● Exercise materials:
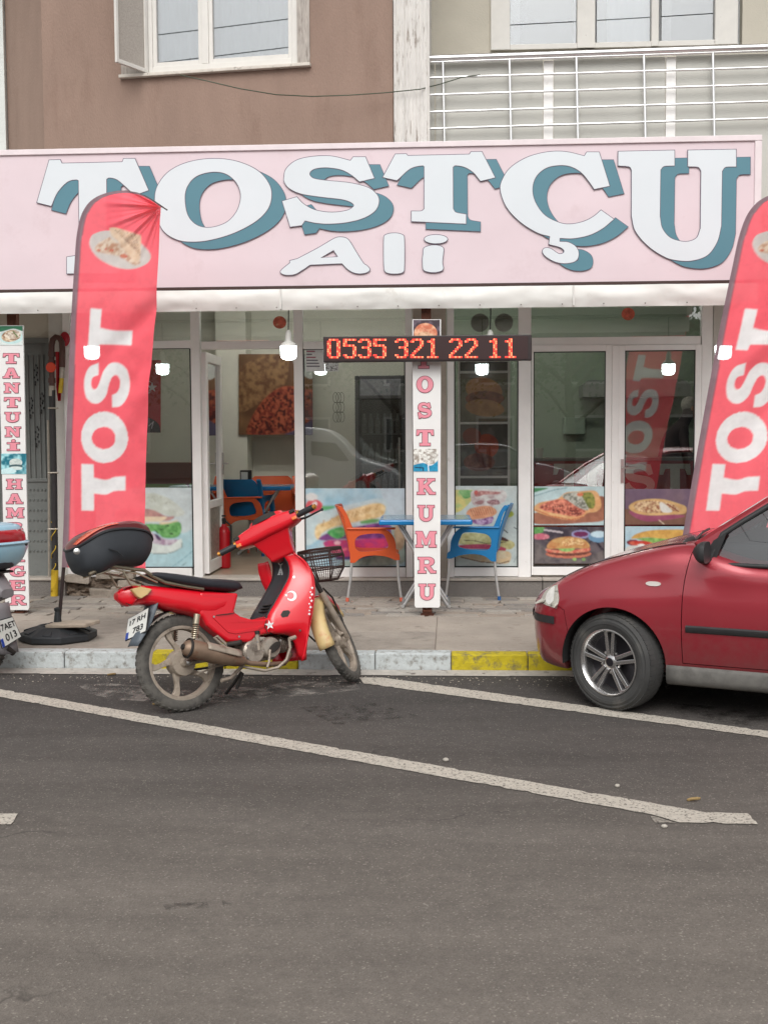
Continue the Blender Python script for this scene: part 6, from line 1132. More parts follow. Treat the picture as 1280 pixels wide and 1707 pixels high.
# tail lamp, indicator, mudguard, plate
tl = [b3(a, b_, y) for a, b_, y in [(250, 368, 0), (272, 345, -.05), (300, 335, -.075), (322, 388, -.085), (300, 415, -.07), (275, 405, -.04)]]
rows = [[(p.x - .006 + .004 * 0, p.y * -(1 - 2 * j / 8) * -1, p.z) for p in tl] for j in range(9)]; MB().loft(rows, closed=False).build('tail_lamp', LENS, bike, smooth=35, **KL)
for sg in (-1, 1):
    iq = [b3(a, b_, -.100) for a, b_ in [(290, 350), (330, 340), (378, 350), (360, 372), (330, 390), (315, 380)]]; MB().prism([[(p.x, p.z) for p in iq]], lambda x, z, d: (x, d, z), sg * .075, sg * .108).build('rear_indicator', M('cream_lens', s(206, 176, 120), .25, coat=.6, n=(8, .1)), bike, bevel=.006, **KL)
rows = []
for j in range(9):
    u = j / 8; a_ = (b3(345, 405, 0) + Vector((.05, 0, 0))).lerp(b3(262, 590, 0) + Vector((.055, 0, 0)), u); hw = .085 - .02 * u; rows.append([(a_.x + .02 * math.sin(math.pi * u), -hw, a_.z), (a_.x - .012, -hw * .5, a_.z + .004), (a_.x - .016, 0, a_.z + .005), (a_.x - .012, hw * .5, a_.z + .004), (a_.x + .02 * math.sin(math.pi * u), hw, a_.z)])
o = MB().loft(rows, closed=False).build('rear_mudguard', M('grey_mudguard', s(82, 90, 98), .5, n=(8, .15)), bike, smooth=50, **KL); o.modifiers.new('t', 'SOLIDIFY').thickness = .005
arc = [[(-.305 * math.cos(a) * -1 * -1 if False else .315 * math.cos(a), y, .285 + .315 * math.sin(a)) for y in (-.05, -.03, 0, .03, .05)] for a in np.linspace(R(65), R(150), 14)]
o = MB().loft(arc, closed=False).build('inner_mudguard', DKM, bike, smooth=50, **KL); o.modifiers.new('t', 'SOLIDIFY').thickness = .004
def plate(parent, TL, TR, BR, BL, lines, world=False, size=.5):
    n0 = (TR - TL).cross(BL - TL).normalized()
    if n0.dot((parent.matrix_basis.inverted() @ CC) - TL) < 0: n0 = -n0
    bl_ = lambda u, v, d: (TL.lerp(TR, u)).lerp(BL.lerp(BR, u), v) + n0 * d
    fr_ = MB(); g = .03; fr_.hexa([bl_(-g, -g, .001), bl_(1 + g, -g, .001), bl_(1 + g, 1 + g, .001), bl_(-g, 1 + g, .001)], -n0 * .008)
    o = fr_.build('number_plate', BLKP, parent, world=False)
    MB().hexa([bl_(0, 0, .003), bl_(1, 0, .003), bl_(1, 1, .003), bl_(0, 1, .003)], -n0 * .0015).build('plate_face', M('plate_white', s(222, 222, 216), .4, n=(20, .06), dirt=(s(170, 160, 146), 16, .64, .2)), o, world=False)
    MB().hexa([bl_(0, .68, .0045), bl_(.13, .68, .0045), bl_(.13, 1, .0045), bl_(0, 1, .0045)], -n0 * .001).build('blue_strip', M('plate_blue', s(40, 70, 160), .4), o, world=False)
    for body, cu_, cv, sz in lines:
        me = txt(body, sz, bold=.008)
        for v in me.vertices: v.co = bl_(cu_ + v.co.x * 1.0, cv - v.co.y, .0048)
        put('plate_characters', me, M('plate_black', s(22, 22, 26), .5), o, world=False)
    return o
plate(bike, b3(282, 474, .085), b3(364, 428, -.085), b3(352, 522, -.085), b3(270, 560, .085), [('17 RH', .5, .29, .33), ('783', .60, .73, .36)])
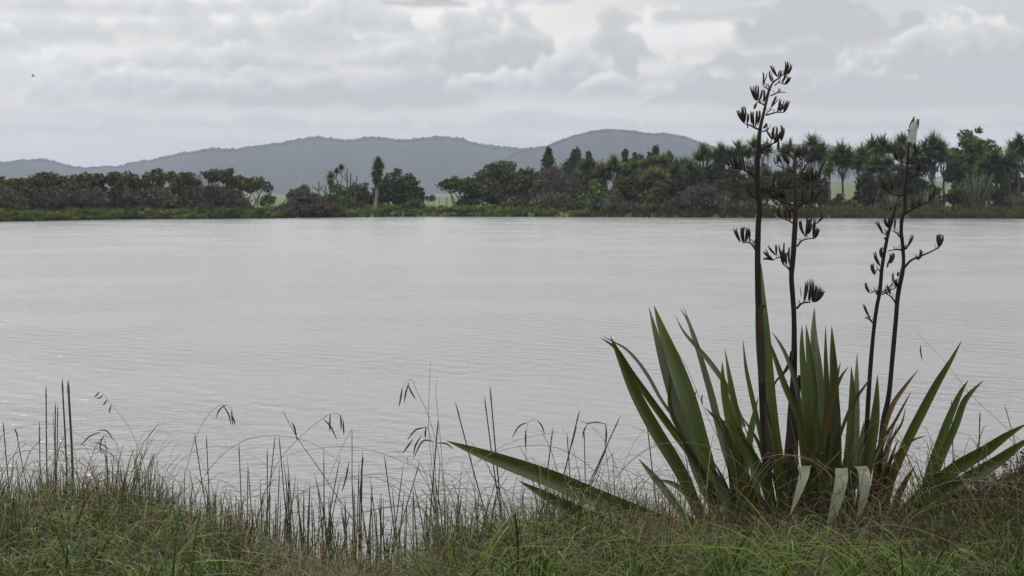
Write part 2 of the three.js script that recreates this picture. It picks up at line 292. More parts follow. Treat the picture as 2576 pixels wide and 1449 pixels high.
const bark = (c, r) => () => { const k = 0.8 + 0.4 * r(); return [c[0] * k, c[1] * k, c[2] * k]; };
const GREYBARK = [0.10, 0.09, 0.08], PALEBARK = [0.19, 0.165, 0.13], DARKBARK = [0.05, 0.04, 0.033];
const size = (X, off, topY, W) => { const p = place(X, off), d = -p.z; return { p, d, h: heightAt(topY, d) - p.y, w: W * d / F }; };

// several bare stems that spread into tufted, flat-topped foliage
function scrubTree(X, off, topY, W, label, seed, pal = 'olive', group, low = 0.5) {
  const r = rng(seed), { p, h, w } = size(X, off, topY, W), o = thing('scrub_tree', p, label, 'tree', group), tr = new MB(), cr = new MB(), clumps = [];
  const n = 5 + Math.floor(r() * 3);
  for (let i = 0; i < n; i++) {
    const a = r() * 6.28, e = (i === 0 ? 0.1 : 0.35 + 0.6 * r()) * w * 0.5, y = h * (i === 0 ? 0.9 : 0.68 + 0.25 * r()), tip = V(Math.cos(a) * e, y, Math.sin(a) * e * 0.8), foot = V(Math.cos(a) * 0.25, -0.3, Math.sin(a) * 0.25);
    const path = wobble(foot, tip, 5, w * 0.16, r); tr.tube(path, (t) => 0.10 * (1 - 0.75 * t) + 0.015, bark(GREYBARK, r), 5);
    const cw = w * (0.17 + 0.10 * r()); clumps.push([tip.x, Math.min(tip.y, h - cw * 0.6), tip.z, cw, cw * (0.55 + 0.25 * r()), cw]);
    for (let k = 0; k < 3; k++) { const f = path[Math.floor(path.length * (low + (0.92 - low) * r()))], q = f.clone().add(V((r() - 0.5) * w * 0.5, 0.25 + h * 0.1 * r(), (r() - 0.5) * w * 0.4)); tr.tube([f, f.clone().lerp(q, 0.5).add(V(0, 0.1, 0)), q], 0.025, bark(GREYBARK, r), 4); const s = w * (0.08 + 0.09 * r()); clumps.push([q.x, q.y, q.z, s, s * 0.75, s]); }
  }
  leafCloud(cr, clumps, 17, 0.20, PAL[pal], r);
  part('trunk', tr.geo(), twigMat, o); part('crown', cr.geo(), leafMat, o); return o;
}
// dense rounded crown from low down
function domeTree(X, off, topY, W, label, seed, pal = 'dark', o2 = {}) {
  const r = rng(seed), { p, h, w } = size(X, off, topY, W), o = thing(o2.name ?? 'round_tree', p, label, o2.category ?? 'tree', o2.group), tr = new MB(), cr = new MB(), clumps = [], y0 = (o2.y0 ?? 0.12) * h;
  const n = o2.n ?? 26;
  for (let i = 0; i < n; i++) {
    const a = r() * 6.28, q = Math.sqrt(r()), e = q * 0.40 * w, t = r(), yy = y0 + (h - y0) * (1 - 0.65 * q * q) * (0.35 + 0.55 * t), s = w * (o2.clump ?? 0.13) * (0.7 + 0.7 * r());
    const c = V(Math.cos(a) * e, Math.min(yy, h - s * 0.75), Math.sin(a) * e * 0.8); clumps.push([c.x, c.y, c.z, s, s * 0.75, s]);
    if (i % 2 === 0) tr.tube(wobble(V((r() - 0.5) * 0.4, -0.3, 0), c, 4, w * 0.1, r), (k) => (o2.tr ?? 0.12) * (1 - 0.8 * k) + 0.02, bark(o2.bark ?? DARKBARK, r), 5);
  }
  leafCloud(cr, clumps, o2.dens ?? 15, o2.leaf ?? 0.22, PAL[pal], r);
  part(o2.category === 'shrub' ? 'branches' : 'trunk', tr.geo(), twigMat, o); part('crown', cr.geo(), leafMat, o); return o;
}
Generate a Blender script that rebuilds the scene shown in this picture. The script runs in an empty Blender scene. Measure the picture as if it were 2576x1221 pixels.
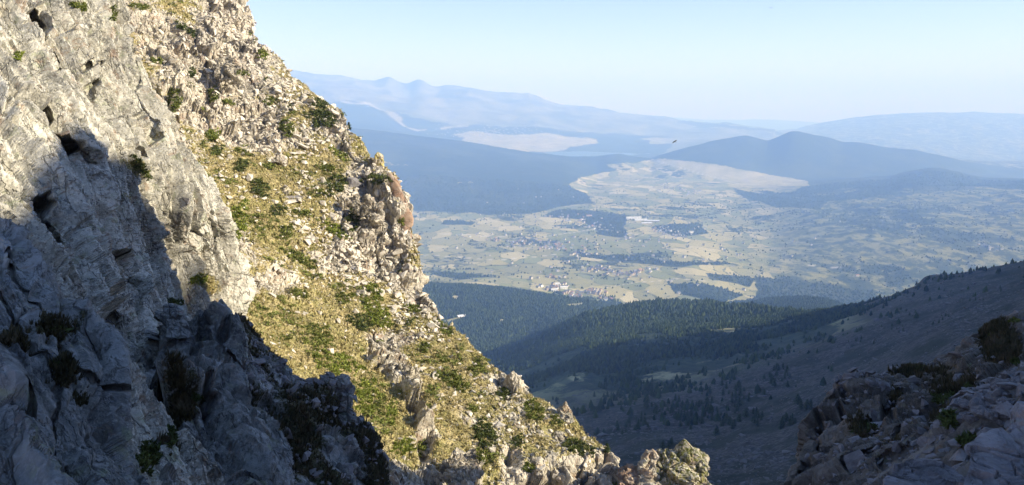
import bpy, math, random
import numpy as np
from mathutils import Vector, Quaternion, Euler
random.seed(7)
RNG = np.random.default_rng(7)
R = math.radians
# ------------------------------------------------------------------ camera, sky, sun, exposure
sc = bpy.context.scene
ZC = 1300.0                       # height of the camera above the datum
PITCH = R(9.78)
FPX = 2022.0                      # focal length in pixels of a 2576 x 1221 frame
cam_d = bpy.data.cameras.new('camera'); cam = bpy.data.objects.new('camera', cam_d)
sc.collection.objects.link(cam); sc.camera = cam
cam.location = (0, 0, ZC); cam.rotation_euler = (R(90) - PITCH, 0, 0)
cam_d.sensor_fit = 'HORIZONTAL'; cam_d.sensor_width = 36.0; cam_d.lens = 36.0 * FPX / 2576.0
cam_d.clip_start = 0.3; cam_d.clip_end = 200000.0
SUN_AZ, SUN_EL = R(103), R(25)    # azimuth clockwise from +Y
SUN = np.array([math.sin(SUN_AZ) * math.cos(SUN_EL), math.cos(SUN_AZ) * math.cos(SUN_EL), math.sin(SUN_EL)])
world = bpy.data.worlds.new('World'); sc.world = world; world.use_nodes = True
wn = world.node_tree; wn.nodes.clear()
sky = wn.nodes.new('ShaderNodeTexSky'); sky.sky_type = 'NISHITA'; sky.sun_disc = False
sky.sun_elevation = SUN_EL; sky.sun_rotation = SUN_AZ; sky.altitude = 2000
sky.air_density = 0.9; sky.dust_density = 0.5; sky.ozone_density = 3.5
bg = wn.nodes.new('ShaderNodeBackground'); bg.inputs['Strength'].default_value = 0.092
wo = wn.nodes.new('ShaderNodeOutputWorld')
mx = wn.nodes.new('ShaderNodeMix'); mx.data_type = 'RGBA'; mx.blend_type = 'MULTIPLY'; mx.inputs[0].default_value = 1.0; mx.inputs[7].default_value = (0.93, 1.0, 1.34, 1)
tcw = wn.nodes.new('ShaderNodeTexCoord'); sxy = wn.nodes.new('ShaderNodeSeparateXYZ'); rmp = wn.nodes.new('ShaderNodeValToRGB')
wn.links.new(tcw.outputs['Generated'], sxy.inputs[0]); wn.links.new(sxy.outputs['Z'], rmp.inputs[0]); wn.links.new(rmp.outputs[0], mx.inputs[7])
e = rmp.color_ramp.elements; e[0].position = 0.0; e[0].color = (1.62, 1.27, 1.62, 1); e[1].position = 0.75; e[1].color = (1.2, 1.14, 1.06, 1)
k = e.new(0.30); k.color = (1.20, 0.95, 1.26, 1)
wn.links.new(sky.outputs[0], mx.inputs[6]); wn.links.new(mx.outputs[2], bg.inputs[0]); wn.links.new(bg.outputs[0], wo.inputs[0])
sun_d = bpy.data.lights.new('sun', 'SUN'); sun_d.energy = 5.0; sun_d.angle = R(0.5); sun_d.color = (1.0, 0.955, 0.87)
sun_o = bpy.data.objects.new('sun', sun_d); sc.collection.objects.link(sun_o)
sun_o.rotation_euler = Vector(SUN).to_track_quat('Z', 'Y').to_euler()
sc.view_settings.view_transform = 'Standard'; sc.view_settings.look = 'None'
sc.view_settings.exposure = 1.0; sc.view_settings.gamma = 1.0
sc.cycles.use_denoising = True
sc.cycles.volume_bounces = 3
sc.cycles.max_bounces = 6; sc.cycles.diffuse_bounces = 3
sc.cycles.sample_clamp_indirect = 4.0

# ------------------------------------------------------------------ maths helpers
CP, SP = math.cos(PITCH), math.sin(PITCH)
def W(px, py, Y):
    """world point seen at pixel (px,py) of the 2576 frame at forward distance Y"""
    px = np.asarray(px, float); py = np.asarray(py, float); Y = np.asarray(Y, float)
    u = (px - 1288.0) / FPX; v = (610.5 - py) / FPX
    dy = CP + v * SP; dz = -SP + v * CP
    return np.stack([u / dy * Y, Y * np.ones_like(u), ZC + dz / dy * Y], -1)
def project(P):
    x, y, z = P[..., 0], P[..., 1], P[..., 2] - ZC
    f = y * CP - z * SP; up = y * SP + z * CP
    f = np.where(np.abs(f) < 1e-3, 1e-3, f)
    return 1288 + FPX * x / f, 610.5 - FPX * up / f, f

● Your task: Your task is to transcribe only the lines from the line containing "Write part 2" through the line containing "const size = (X, off, topY, W)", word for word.

● Result of the exercise:
Write part 2 of the three.js script that recreates this picture. It picks up at line 292. More parts follow. Treat the picture as 2576 pixels wide and 1449 pixels high.
const bark = (c, r) => () => { const k = 0.8 + 0.4 * r(); return [c[0] * k, c[1] * k, c[2] * k]; };
const GREYBARK = [0.10, 0.09, 0.08], PALEBARK = [0.19, 0.165, 0.13], DARKBARK = [0.05, 0.04, 0.033];
const size = (X, off, topY, W) => { const p = place(X, off), d = -p.z; return { p, d, h: heightAt(topY, d) - p.y, w: W * d / F }; };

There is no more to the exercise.